De forts soupçons pèsent alors sur la couronne marocaine pour avoir délibérément laissé passer les milliers de personnes désireuses de franchir la frontière. De nombreux médias, notamment espagnols, relatent ainsi une absence totale de contrôles à la frontière et le long de la ville de Fnideq à la mi-mai. Plusieurs ONG ont ainsi dénoncé que des vies, notamment celles de nombreux mineurs, avaient délibérément été mises en jeu par les autorités marocaines dans le but d’exercer une pression politique sur l’Espagne. En réaction, la ministre de la Défense espagnole, Margarita Robles, avait fustigé, le 20 mai, le Maroc en l’accusant « d’agression » et de « chantage ».
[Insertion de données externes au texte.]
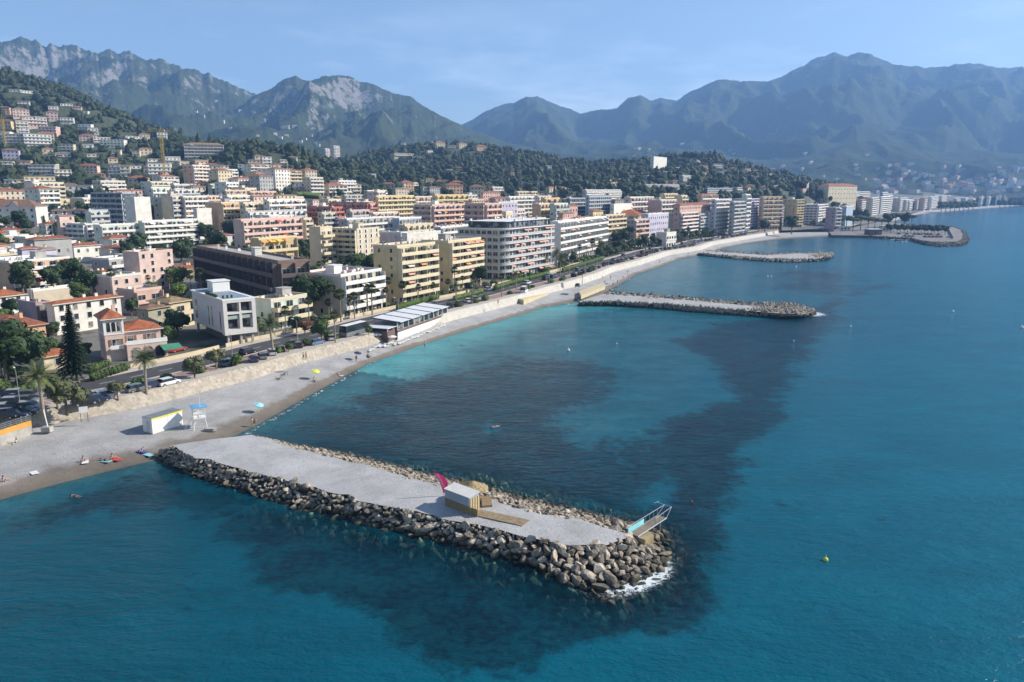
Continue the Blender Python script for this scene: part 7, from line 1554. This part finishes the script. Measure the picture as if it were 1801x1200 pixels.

Devant le Parlement européen le 18 mai dernier, Ylva Johansson, la Commissaire européenne aux Affaires intérieures, avait exhorté le Maroc à contrôler ses frontières avec l’Espagne ainsi qu’à continuer à prévenir les départs irréguliers. Le 10 juin, les eurodéputés ont adopté, à une large majorité (397 pour, 85 contre et 196 abstentions), une résolution exhortant le Maroc à cesser la « pression politique » exercée sur l’Espagne et l’UE en laissant volontairement ses ressortissants franchir la frontière terrestre séparant le Maroc de l’UE.
Une hausse des demandes d’asile marocaines dans l’UE
Les demandes d’asile des ressortissants marocains au sein de l’UE sont par ailleurs en hausse depuis le début de l’année. Selon un récent rapport du Bureau européen d’appui en matière d’asile (EASO), le Maroc fait ainsi dorénavant partie des dix principaux pays d’origine des primo-demandeurs d’asile dans l’UE en 2021, avec notamment plus de 1 000 demandes rien qu’au mois de mars dernier.